Furthermore, Castro said receipts and other documentary evidence of payments are part of the requirements in support of certifications and liquidation reports to be submitted to COA as proof that the agency’s CF was used as intended under the law.
“Mere issuance of a certification without details and supporting documents does not suffice,” said Castro. “Since he took office in 2018, Ombudsman Martires has spent P88,778,000 in confidential funds. We are appalled that, by his own admission, he has not properly liquidated this huge amount in accordance with the procedures required by law.”
Castro noted that for 2023, the Ombudsman has an appropriation of P31,000,000 for confidential funds while it is proposing an increase to P51.468 million in 2024.

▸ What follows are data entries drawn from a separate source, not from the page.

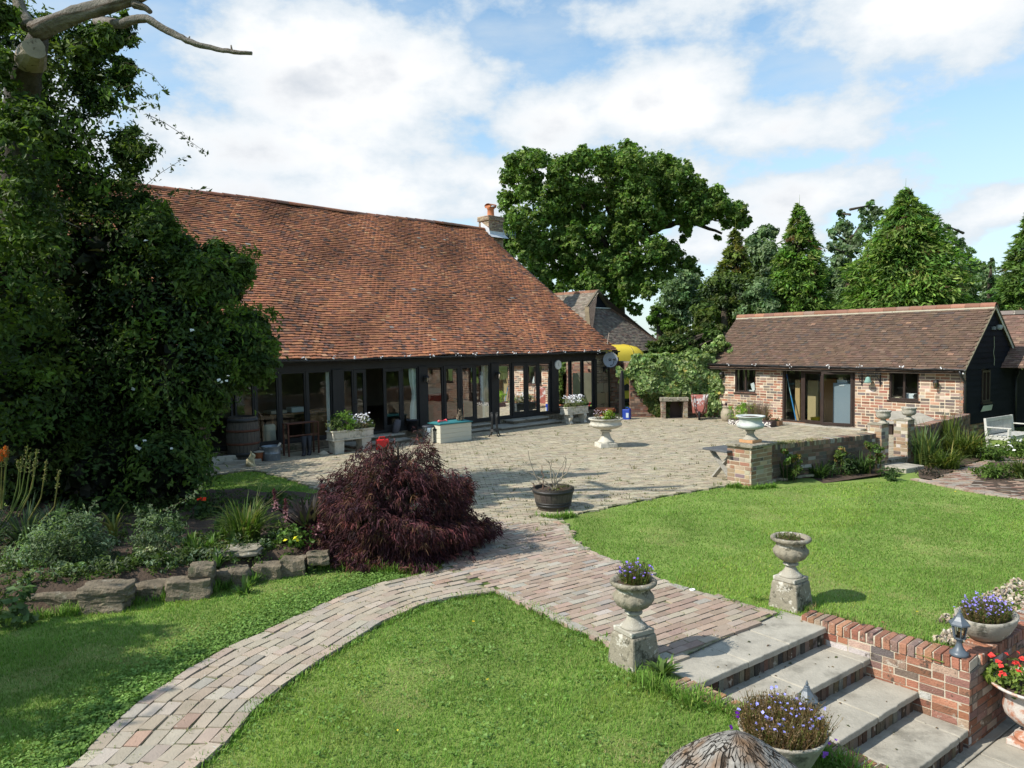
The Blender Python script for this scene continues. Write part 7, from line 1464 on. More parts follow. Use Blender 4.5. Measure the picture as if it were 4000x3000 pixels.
def conifer(label, ax, ay, by, prof, D, pal, n, size, grp='conifers behind the outbuilding', zb=.3):
    """prof: list of (t from apex 0..1, left half width px, right half width px)"""
    top = dp(ax, ay, D); s_ = 1/F*D; bz_ = dp(ax, by, D)[2]; hgt = top[2]-bz_; T = thing('conifer', label, 'tree', (top[0], D, 0), grp)
    m = MB(); m.tube([(top[0], D, 0), (top[0], D, top[2]*.5), tuple(top)], [.3, .17, .02], 8); m.build('trunk', MT['bark'], T, smooth=True)
    nb = n//26; t = rng.uniform(.0, 1., nb)**.62; an = rng.uniform(0, 2*np.pi, nb); kp = (np.sin(t*34+np.sin(an*3)*2)+np.sin(an*5+t*21)+rng.normal(0, .5, nb)) > -1.15; t, an = t[kp], an[kp]; nb = len(t); pr = np.array(prof); ph_ = rng.uniform(0, 6, 4)
    wl, wr_ = np.interp(t, pr[:, 0], pr[:, 1])*s_, np.interp(t, pr[:, 0], pr[:, 2])*s_; R_ = np.where(np.cos(an) < 0, wl, wr_)*rng.uniform(.66, 1.12, nb)*(1+.10*np.sin(t*23+an*2+ph_[0])+.09*np.sin(an*3+t*9+ph_[1])+.06*np.sin(t*51+an*5+ph_[2]))+.08
    z0 = top[2]-t*hgt; k = 26
    s = rng.uniform(.30, 1.0, (nb, k))**.7; side = rng.normal(0, .20, (nb, k))*(R_[:, None]*s*.55+.15)
    d = np.stack([np.cos(an), np.sin(an)], 1); pn = np.stack([-np.sin(an), np.cos(an)], 1)
    x = top[0]+d[:, :1]*R_[:, None]*s+pn[:, :1]*side; y = D+d[:, 1:]*R_[:, None]*s+pn[:, 1:]*side
    z = z0[:, None]+R_[:, None]*(.10*s-.30*s**2)+rng.normal(0, .05, (nb, k))-np.abs(side)*.3
    C = np.stack([x, y, z], 2).reshape(-1, 3); base = pick(pal, nb, .28); br = rng.uniform(0, 1, nb) < .025; base[br] = pick([(1, (.16, .10, .05))], int(br.sum())); col = np.repeat(base, k, 0)*(1+rng.normal(0, .15, (nb*k, 1)))
    N = nb*k; out = np.repeat(np.c_[d, np.zeros(nb)], k, 0)
    a = out*.9+rng.normal(0, .45, (N, 3)); a[:, 2] -= .22; a /= np.linalg.norm(a, axis=1)[:, None]; nm = np.array([0, 0, 1.])+rng.normal(0, .55, (N, 3))+out*.5; b = np.cross(nm, a); b /= np.linalg.norm(b, axis=1)[:, None]
    sz = size*rng.uniform(.6, 1.3, N)[:, None]; l, w = a*sz*.5, b*sz*.13
    m = MB(); m.add(np.stack([C-l, C+w, C+l, C-w], 1).reshape(-1, 3), np.arange(N*4).reshape(-1, 4), np.repeat(np.clip(col, .004, .9), 4, 0))
    m.tube([top-A3(0, 0, .3), top+A3(.02, 0, .5)], [.015, .004], 4, pal[0][1]); m.build('crown', MT['leaf'], T); return T
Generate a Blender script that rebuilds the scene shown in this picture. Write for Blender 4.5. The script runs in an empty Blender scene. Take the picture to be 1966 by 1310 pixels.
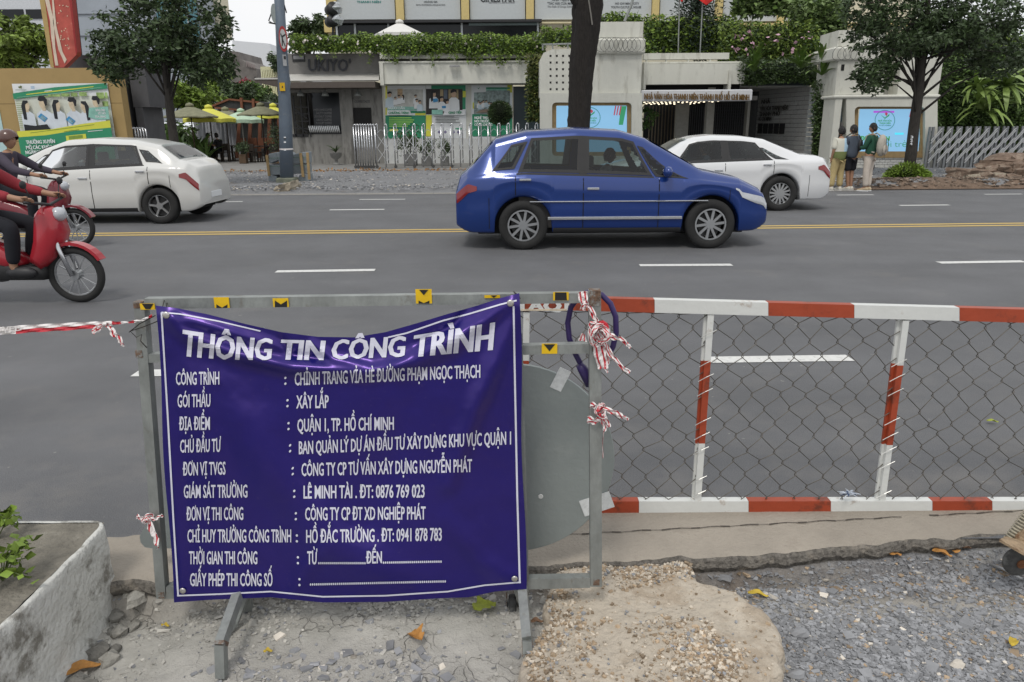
import bpy, bmesh, math, random
import numpy as np
from mathutils import Vector, Matrix
R = math.radians
random.seed(7); rng = np.random.default_rng(7)
SC = bpy.context.scene; COL = SC.collection
# ------------------------------------------------ camera
F_PX, PITCH, CAM_H, ROLL = 1417.0, R(16.3), 1.68, 0.007
_c, _s, _cp, _sp = math.cos(ROLL), math.sin(ROLL), math.cos(PITCH), math.sin(PITCH)
A_R = Vector((_c, -_s*_sp, -_s*_cp)); A_D = Vector((-_s, -_c*_sp, -_c*_cp)); A_F = Vector((0, _cp, -_sp))
CAMP = Vector((0, 0, CAM_H))
cam = bpy.data.objects.new('camera', bpy.data.cameras.new('camera')); COL.objects.link(cam)
cam.matrix_world = Matrix(((A_R.x, -A_D.x, -A_F.x, 0), (A_R.y, -A_D.y, -A_F.y, 0), (A_R.z, -A_D.z, -A_F.z, CAM_H), (0, 0, 0, 1)))
cam.data.sensor_width = 36; cam.data.lens = F_PX/1966*36; cam.data.clip_start = .05; cam.data.clip_end = 2000
SC.camera = cam
# ------------------------------------------------ sky, sun, exposure
w = bpy.data.worlds.new('World'); SC.world = w; w.use_nodes = True
nt = w.node_tree; nt.nodes.clear()
sky = nt.nodes.new('ShaderNodeTexSky'); sky.sky_type = 'NISHITA'; sky.sun_disc = False
sky.sun_elevation = R(58); sky.sun_rotation = R(200); sky.dust_density = 4; sky.air_density = 1.0
SKY_STR = 0.10
bg1 = nt.nodes.new('ShaderNodeBackground'); bg1.inputs[1].default_value = SKY_STR
bg2 = nt.nodes.new('ShaderNodeBackground')           # the white cloud cover
geo = nt.nodes.new('ShaderNodeTexCoord'); nz = nt.nodes.new('ShaderNodeTexNoise'); nz.inputs['Scale'].default_value = 1.5; nz.inputs['Detail'].default_value = 4
rp = nt.nodes.new('ShaderNodeValToRGB'); rp.color_ramp.elements[0].color = (.82, .87, .94, 1); rp.color_ramp.elements[1].color = (1, 1, 1, 1)
rp.color_ramp.elements[0].position = .3; rp.color_ramp.elements[1].position = .65
nt.links.new(geo.outputs['Generated'], nz.inputs['Vector']); nt.links.new(nz.outputs['Fac'], rp.inputs[0]); nt.links.new(rp.outputs[0], bg2.inputs[0])
bg2.inputs[1].default_value = 0.90
mx = nt.nodes.new('ShaderNodeAddShader'); nt.links.new(bg1.outputs[0], mx.inputs[0]); nt.links.new(bg2.outputs[0], mx.inputs[1])
wo = nt.nodes.new('ShaderNodeOutputWorld'); nt.links.new(mx.outputs[0], wo.inputs[0])
sd = bpy.data.lights.new('sun', 'SUN'); sd.energy = 1.5; sd.angle = R(14); sd.color = (1, .95, .88)
so = bpy.data.objects.new('sun', sd); COL.objects.link(so)
# sun at elevation 58, from behind the camera's right: shadows fall away and to the left
az, el = R(200), R(58)
sdir = Vector((math.sin(az)*math.cos(el), math.cos(az)*math.cos(el), math.sin(el)))
so.rotation_euler = sdir.to_track_quat('Z', 'Y').to_euler()
SC.view_settings.view_transform = 'Standard'; SC.view_settings.look = 'None'; SC.view_settings.gamma = 1
SC.view_settings.use_curve_mapping = False; SC.view_settings.exposure = 0.0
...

She also pointed out that the Joint Circular states that: “Failure of the AO (Accountable Officer) to liquidate any public funds for which he is accountable, upon demand by any duly authorized officer, shall be prima facie evidence that he has put such missing funds or property to personal use and benefit.”
The militant lawmaker said such casual admission before the committee on appropriations by the Ombudsman himself, “sends the message that, in his view, he can do so with impunity.
“This is truly alarming considering that the Ombudsman himself who is supposed to guard against abuse and corruption of government officials himself does not liquidate his confidential funds and says that it is impossible to do so because of the confidential nature of the funds. This is an unacceptable justification since the JC itself provides the special audit procedures precisely in order to address such operational security concerns. If Ombudsman Martires did indeed fail to properly liquidate his P88.7 million in confidential funds in the past five years, Castro said, “then COA needs to do some explaining.
“Have they ever flagged his self-admitted failure to comply? If they have not and simply let this pass, then the so-called auditing safeguards are a sham and high officials entrusted with Confidential Funds can abuse these with impunity,” she said. “If the Ombudsman can openly flout the legal requirement on Confidential Funds, then how about the other agencies that also have them?”